> DATA BLOCK
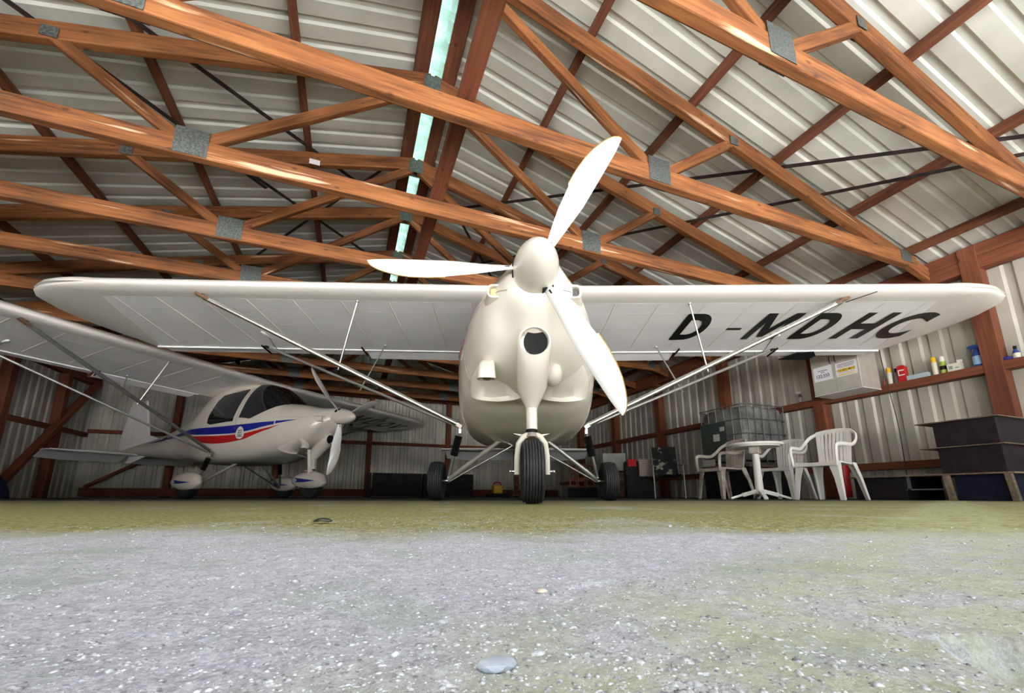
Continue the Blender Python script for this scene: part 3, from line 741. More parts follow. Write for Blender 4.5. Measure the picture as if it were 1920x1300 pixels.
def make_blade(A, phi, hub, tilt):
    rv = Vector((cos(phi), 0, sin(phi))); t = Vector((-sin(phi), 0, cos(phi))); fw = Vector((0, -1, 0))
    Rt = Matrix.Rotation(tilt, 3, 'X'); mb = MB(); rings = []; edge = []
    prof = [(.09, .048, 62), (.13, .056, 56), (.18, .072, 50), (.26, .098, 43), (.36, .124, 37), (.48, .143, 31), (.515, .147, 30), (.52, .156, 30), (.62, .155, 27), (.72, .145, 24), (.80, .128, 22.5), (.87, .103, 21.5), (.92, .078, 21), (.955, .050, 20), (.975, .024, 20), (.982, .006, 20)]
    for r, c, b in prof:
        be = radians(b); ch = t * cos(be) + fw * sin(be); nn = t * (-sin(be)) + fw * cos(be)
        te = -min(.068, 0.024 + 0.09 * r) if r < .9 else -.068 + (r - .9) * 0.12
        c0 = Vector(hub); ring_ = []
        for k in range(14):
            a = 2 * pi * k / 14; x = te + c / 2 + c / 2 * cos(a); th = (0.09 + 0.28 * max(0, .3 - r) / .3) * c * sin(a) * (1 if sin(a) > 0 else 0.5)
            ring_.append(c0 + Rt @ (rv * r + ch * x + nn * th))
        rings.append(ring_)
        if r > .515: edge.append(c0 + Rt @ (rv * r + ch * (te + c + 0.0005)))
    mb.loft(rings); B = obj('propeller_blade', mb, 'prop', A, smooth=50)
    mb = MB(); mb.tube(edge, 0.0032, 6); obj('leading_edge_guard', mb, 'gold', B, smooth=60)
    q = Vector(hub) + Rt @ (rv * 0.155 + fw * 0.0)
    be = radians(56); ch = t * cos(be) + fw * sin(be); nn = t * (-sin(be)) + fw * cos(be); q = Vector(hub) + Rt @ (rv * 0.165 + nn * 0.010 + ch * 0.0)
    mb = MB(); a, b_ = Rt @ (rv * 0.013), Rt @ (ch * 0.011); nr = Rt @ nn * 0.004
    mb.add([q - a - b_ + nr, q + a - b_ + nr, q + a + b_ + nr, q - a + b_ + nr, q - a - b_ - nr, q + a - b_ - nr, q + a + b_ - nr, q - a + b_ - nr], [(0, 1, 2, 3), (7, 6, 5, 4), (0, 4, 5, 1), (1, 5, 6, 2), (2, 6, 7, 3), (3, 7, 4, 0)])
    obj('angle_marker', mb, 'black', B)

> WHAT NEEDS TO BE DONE
Reproduce the data above in full, exactly as it is, with the pictures left out.

> RESULT FOR THIS EXERCISE
Continue the Blender Python script for this scene: part 3, from line 741. More parts follow. Write for Blender 4.5. Measure the picture as if it were 1920x1300 pixels.
def make_blade(A, phi, hub, tilt):
    rv = Vector((cos(phi), 0, sin(phi))); t = Vector((-sin(phi), 0, cos(phi))); fw = Vector((0, -1, 0))
    Rt = Matrix.Rotation(tilt, 3, 'X'); mb = MB(); rings = []; edge = []
    prof = [(.09, .048, 62), (.13, .056, 56), (.18, .072, 50), (.26, .098, 43), (.36, .124, 37), (.48, .143, 31), (.515, .147, 30), (.52, .156, 30), (.62, .155, 27), (.72, .145, 24), (.80, .128, 22.5), (.87, .103, 21.5), (.92, .078, 21), (.955, .050, 20), (.975, .024, 20), (.982, .006, 20)]
    for r, c, b in prof:
        be = radians(b); ch = t * cos(be) + fw * sin(be); nn = t * (-sin(be)) + fw * cos(be)
        te = -min(.068, 0.024 + 0.09 * r) if r < .9 else -.068 + (r - .9) * 0.12
        c0 = Vector(hub); ring_ = []
        for k in range(14):
            a = 2 * pi * k / 14; x = te + c / 2 + c / 2 * cos(a); th = (0.09 + 0.28 * max(0, .3 - r) / .3) * c * sin(a) * (1 if sin(a) > 0 else 0.5)
            ring_.append(c0 + Rt @ (rv * r + ch * x + nn * th))
        rings.append(ring_)
        if r > .515: edge.append(c0 + Rt @ (rv * r + ch * (te + c + 0.0005)))
    mb.loft(rings); B = obj('propeller_blade', mb, 'prop', A, smooth=50)
    mb = MB(); mb.tube(edge, 0.0032, 6); obj('leading_edge_guard', mb, 'gold', B, smooth=60)
    q = Vector(hub) + Rt @ (rv * 0.155 + fw * 0.0)
    be = radians(56); ch = t * cos(be) + fw * sin(be); nn = t * (-sin(be)) + fw * cos(be); q = Vector(hub) + Rt @ (rv * 0.165 + nn * 0.010 + ch * 0.0)
    mb = MB(); a, b_ = Rt @ (rv * 0.013), Rt @ (ch * 0.011); nr = Rt @ nn * 0.004
    mb.add([q - a - b_ + nr, q + a - b_ + nr, q + a + b_ + nr, q - a + b_ + nr, q - a - b_ - nr, q + a - b_ - nr, q + a + b_ - nr, q - a + b_ - nr], [(0, 1, 2, 3), (7, 6, 5, 4), (0, 4, 5, 1), (1, 5, 6, 2), (2, 6, 7, 3), (3, 7, 4, 0)])
    obj('angle_marker', mb, 'black', B)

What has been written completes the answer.